== Work instructions ==
Restate each of the lines below word for word and drop every picture.

== Recorded data ==
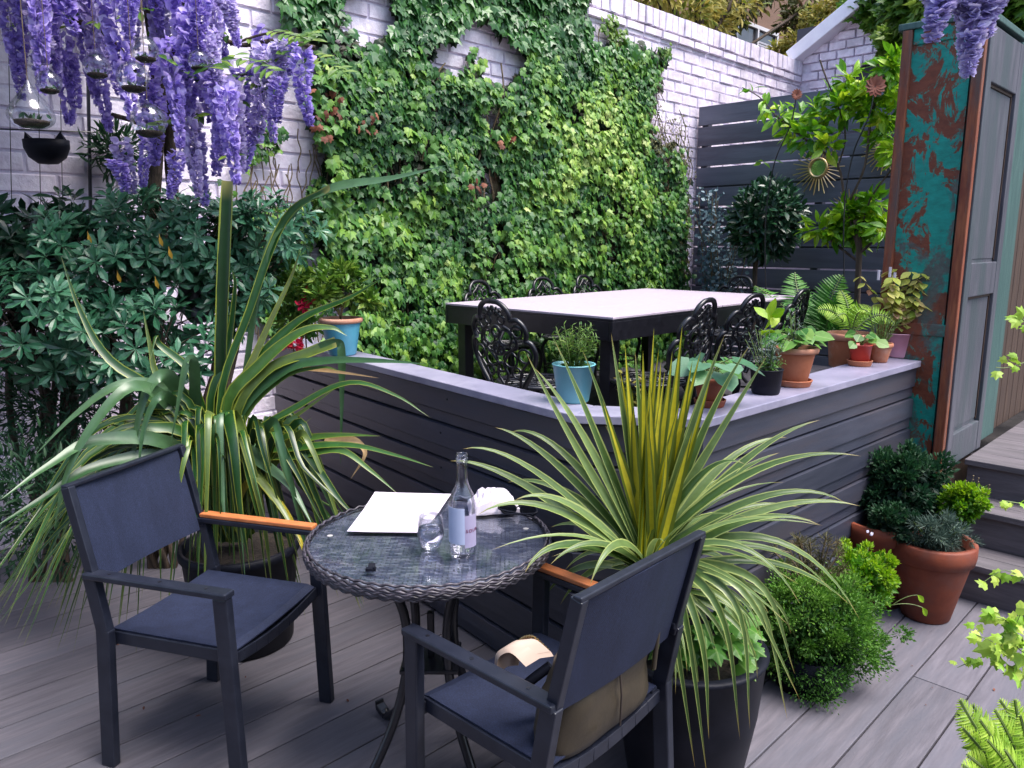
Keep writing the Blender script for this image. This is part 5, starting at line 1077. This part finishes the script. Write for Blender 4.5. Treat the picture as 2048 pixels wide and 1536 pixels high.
for i in range(36):
    x = random.uniform(-60, 300); y = random.uniform(1120, 1340); e = random.uniform(-.6, -.25) if x < 80 else random.uniform(-.25, .0); lf(A_, [(random.uniform(240, 380), random.uniform(860, 980), -.1), ((x + 300) / 2, random.uniform(960, 1060), e * .6), (x, y, e)], random.uniform(.014, .026), rn=random.uniform(0, .5))
for i in range(26):
    a = random.uniform(-1, 1); L = random.uniform(.25, .55); tp = PB + np.array([a * L * .8, random.uniform(-.3, .2), L]); A_.strap(bez(PB, PB + np.array([a * L * .2, 0, L * .7]), tp, 10), .03, (0, -1, .2), random.random(), .25)
A_.build('leaves', LEAF['phorm'], t, smooth=True); G_.build('arching_leaves', LEAF['phormsheen'], t, smooth=True, label='arching leaves with the sky sheen put into a paler colour'); D_.build('dry_leaves', LEAF['dry'], t, smooth=True)
bl3 = MB()
lf(bl3, [(500, 960, -.1), (560, 1010, -.2), (600, 1080, -.3), (612, 1130, -.3)], .03, (.3, -.7, .6)); bl3.build('yellow_leaf', leafm('yellow_leaf', [C(.5, .42, .03), C(.55, .45, .05)]), t)

# ------------------------------------------------------------------ glossy shrub (pittosporum) left
def glossy(name, label, ells, nros, base, m='pitto', leaf=.085, stems=True):
    t = thing(name, label, 'shrub', base); b = MB(); s_ = MB()
    for (px, py, y, rx, rz, ry), k in zip(ells, nros):
        c = PY(px, py, y); P, D = ellpts(k, c, (rx, ry, rz), .7)
        for p, dd in zip(P, D):
            ax = nrm(dd * .8 + np.array([0, -.35, .55]) + RNG.normal(0, .25, 3)); X = nrm(np.cross(ax, (0.3, .2, 1))); Yv = np.cross(ax, X); n = random.randint(8, 12); an = np.arange(n) * 2.4; el = np.linspace(.15, 1.1, n)
            dl = (X * np.cos(an)[:, None] + Yv * np.sin(an)[:, None]) * np.cos(el * .9)[:, None] + ax * np.sin(el * .9 - .05)[:, None]
            rr = random.uniform(.0, .75); b.inst(OBOV, np.repeat(p[None], n, 0) + ax * np.linspace(0, .012, n)[:, None], dl, np.repeat(ax[None], n, 0) + RNG.normal(0, .15, (n, 3)), RNG.uniform(.75, 1.1, n) * leaf * (1.1 - .35 * el), np.clip(rr + RNG.normal(0, .12, n), 0, 1))
            if random.random() < .4: s_.tube([p, p - ax * .16 + (c - p) * .2], .003, 4)
    b.build('crown', LEAF[m], t); 
    for i in range(9): e = random.choice(ells); s_.tube(catmull([np.array(base) + np.array([random.uniform(-.1, .1), 0, 0]), (np.array(base) + PY(*e[:3])) / 2 + np.array([random.uniform(-.1, .1), 0, 0]), PY(*e[:3])], 4), .014, 6)
    s_.build('trunk', M['bark'], t, smooth=True); return t
t = glossy('glossy_shrub', 'wide evergreen shrub with whorls of glossy leaves under the wisteria', [(330, 470, 3.45, .42, .20, .25), (180, 530, 3.3, .40, .26, .25), (520, 470, 3.6, .25, .17, .2), (70, 640, 3.05, .32, .25, .25), (260, 690, 3.15, .36, .20, .2), (450, 560, 3.6, .24, .22, .2), (330, 600, 3.5, .40, .28, .15)], [150, 130, 70, 95, 85, 60, 60], np.array([-1.7, 3.45, 0]))
b = MB()
for px, py in ((318, 467), (234, 540), (310, 552), (337, 492), (175, 462)): b.inst(OBOV, PY(px, py, 3.1)[None], np.array([[.2, -.2, -1]]), np.array([[0, -1, .3]]), .05, [.5])
b.build('yellow_leaves', leafm('autumn_leaf', [C(.6, .32, .03), C(.7, .4, .05)]), t)
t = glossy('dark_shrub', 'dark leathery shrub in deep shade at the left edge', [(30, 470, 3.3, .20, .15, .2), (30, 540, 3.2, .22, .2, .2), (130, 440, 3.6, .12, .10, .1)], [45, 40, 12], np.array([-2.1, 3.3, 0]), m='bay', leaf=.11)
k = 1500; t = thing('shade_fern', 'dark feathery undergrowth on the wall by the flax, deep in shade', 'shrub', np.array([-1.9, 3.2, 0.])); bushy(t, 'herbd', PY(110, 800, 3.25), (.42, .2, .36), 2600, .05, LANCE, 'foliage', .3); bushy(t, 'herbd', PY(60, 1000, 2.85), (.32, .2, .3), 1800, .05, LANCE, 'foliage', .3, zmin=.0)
c = PV(235, 300, 4.25); t = thing('wall_fern', 'small dark green tuft on the shaded wall below the purple blossom', 'fern', c)
bushy(t, 'herbd', c, (.16, .1, .13), 420, .07, LANCE, 'foliage', .2); b = MB(); b.tube([c, c + np.array([.02, .08, -.05])], .01, 5); b.build('stalk', M['stem'], t)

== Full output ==
Keep writing the Blender script for this image. This is part 5, starting at line 1077. This part finishes the script. Write for Blender 4.5. Treat the picture as 2048 pixels wide and 1536 pixels high.
for i in range(36):
    x = random.uniform(-60, 300); y = random.uniform(1120, 1340); e = random.uniform(-.6, -.25) if x < 80 else random.uniform(-.25, .0); lf(A_, [(random.uniform(240, 380), random.uniform(860, 980), -.1), ((x + 300) / 2, random.uniform(960, 1060), e * .6), (x, y, e)], random.uniform(.014, .026), rn=random.uniform(0, .5))
for i in range(26):
    a = random.uniform(-1, 1); L = random.uniform(.25, .55); tp = PB + np.array([a * L * .8, random.uniform(-.3, .2), L]); A_.strap(bez(PB, PB + np.array([a * L * .2, 0, L * .7]), tp, 10), .03, (0, -1, .2), random.random(), .25)
A_.build('leaves', LEAF['phorm'], t, smooth=True); G_.build('arching_leaves', LEAF['phormsheen'], t, smooth=True, label='arching leaves with the sky sheen put into a paler colour'); D_.build('dry_leaves', LEAF['dry'], t, smooth=True)
bl3 = MB()
lf(bl3, [(500, 960, -.1), (560, 1010, -.2), (600, 1080, -.3), (612, 1130, -.3)], .03, (.3, -.7, .6)); bl3.build('yellow_leaf', leafm('yellow_leaf', [C(.5, .42, .03), C(.55, .45, .05)]), t)

# ------------------------------------------------------------------ glossy shrub (pittosporum) left
def glossy(name, label, ells, nros, base, m='pitto', leaf=.085, stems=True):
    t = thing(name, label, 'shrub', base); b = MB(); s_ = MB()
    for (px, py, y, rx, rz, ry), k in zip(ells, nros):
        c = PY(px, py, y); P, D = ellpts(k, c, (rx, ry, rz), .7)
        for p, dd in zip(P, D):
            ax = nrm(dd * .8 + np.array([0, -.35, .55]) + RNG.normal(0, .25, 3)); X = nrm(np.cross(ax, (0.3, .2, 1))); Yv = np.cross(ax, X); n = random.randint(8, 12); an = np.arange(n) * 2.4; el = np.linspace(.15, 1.1, n)
            dl = (X * np.cos(an)[:, None] + Yv * np.sin(an)[:, None]) * np.cos(el * .9)[:, None] + ax * np.sin(el * .9 - .05)[:, None]
            rr = random.uniform(.0, .75); b.inst(OBOV, np.repeat(p[None], n, 0) + ax * np.linspace(0, .012, n)[:, None], dl, np.repeat(ax[None], n, 0) + RNG.normal(0, .15, (n, 3)), RNG.uniform(.75, 1.1, n) * leaf * (1.1 - .35 * el), np.clip(rr + RNG.normal(0, .12, n), 0, 1))
            if random.random() < .4: s_.tube([p, p - ax * .16 + (c - p) * .2], .003, 4)
    b.build('crown', LEAF[m], t); 
    for i in range(9): e = random.choice(ells); s_.tube(catmull([np.array(base) + np.array([random.uniform(-.1, .1), 0, 0]), (np.array(base) + PY(*e[:3])) / 2 + np.array([random.uniform(-.1, .1), 0, 0]), PY(*e[:3])], 4), .014, 6)
    s_.build('trunk', M['bark'], t, smooth=True); return t
t = glossy('glossy_shrub', 'wide evergreen shrub with whorls of glossy leaves under the wisteria', [(330, 470, 3.45, .42, .20, .25), (180, 530, 3.3, .40, .26, .25), (520, 470, 3.6, .25, .17, .2), (70, 640, 3.05, .32, .25, .25), (260, 690, 3.15, .36, .20, .2), (450, 560, 3.6, .24, .22, .2), (330, 600, 3.5, .40, .28, .15)], [150, 130, 70, 95, 85, 60, 60], np.array([-1.7, 3.45, 0]))
b = MB()
for px, py in ((318, 467), (234, 540), (310, 552), (337, 492), (175, 462)): b.inst(OBOV, PY(px, py, 3.1)[None], np.array([[.2, -.2, -1]]), np.array([[0, -1, .3]]), .05, [.5])
b.build('yellow_leaves', leafm('autumn_leaf', [C(.6, .32, .03), C(.7, .4, .05)]), t)
t = glossy('dark_shrub', 'dark leathery shrub in deep shade at the left edge', [(30, 470, 3.3, .20, .15, .2), (30, 540, 3.2, .22, .2, .2), (130, 440, 3.6, .12, .10, .1)], [45, 40, 12], np.array([-2.1, 3.3, 0]), m='bay', leaf=.11)
k = 1500; t = thing('shade_fern', 'dark feathery undergrowth on the wall by the flax, deep in shade', 'shrub', np.array([-1.9, 3.2, 0.])); bushy(t, 'herbd', PY(110, 800, 3.25), (.42, .2, .36), 2600, .05, LANCE, 'foliage', .3); bushy(t, 'herbd', PY(60, 1000, 2.85), (.32, .2, .3), 1800, .05, LANCE, 'foliage', .3, zmin=.0)
c = PV(235, 300, 4.25); t = thing('wall_fern', 'small dark green tuft on the shaded wall below the purple blossom', 'fern', c)
bushy(t, 'herbd', c, (.16, .1, .13), 420, .07, LANCE, 'foliage', .2); b = MB(); b.tube([c, c + np.array([.02, .08, -.05])], .01, 5); b.build('stalk', M['stem'], t)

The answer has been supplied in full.